Ireland recently passed a referendum to remove the constitutional ban on abortion.
What is the significance of this referendum?
The people of Ireland voted for this referendum even when a new law was proposed to be passed by the year end, when a women died after abortion was denied on grounds of constitutional ban.
This referendum is seen as a continuation of the quiet revolution taking place for past 2 decades against the invincible Church.
Ireland had a long stronghold of Catholic conservatism, and due to various issues, it is moving leftward.
What is the brief history of Ireland?
After Ireland threw off Britain’s yoke in 1922and became a republic,Church became most influential and established its own quasi colonial hold over the state and the people.
The President of Ireland in those early decades aligned closely with Archbishop of Dublin, who intervened aggressively in matters of law and policymaking.
On issues of specific concern to women, the Irish constitution took a deeply conservative tone due to interferences from the Church.

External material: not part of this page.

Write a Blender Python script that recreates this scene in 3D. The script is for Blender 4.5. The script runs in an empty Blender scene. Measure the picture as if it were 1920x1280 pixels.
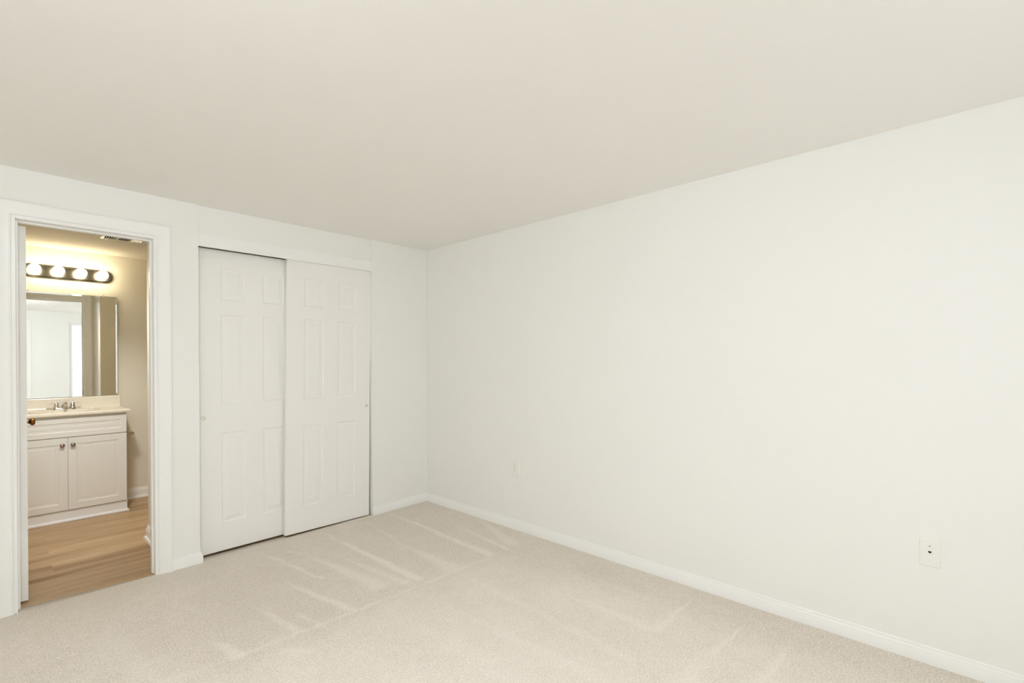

It recognised family as “a moral institution” and “fundamental unit of society”, and said that without the woman’s “life within the home… common good cannot be achieved”.
The contradictions between worldview of the Church and the ideals of a modern society appeared with the economic liberalisation of the 1960s, when women in large numbers joined the workforce.
Over the next couple of decades, equal pay was introduced, and Ireland’s traditional large families started to get smaller.
An economic downturn in the 1980s triggered a wave of emigration, exposing communities to a range of social and sexual freedoms.
Henceforth, quite a few resolutions, amendments have been made to instil more freedom to the people, which were initially against the rules made by the Church.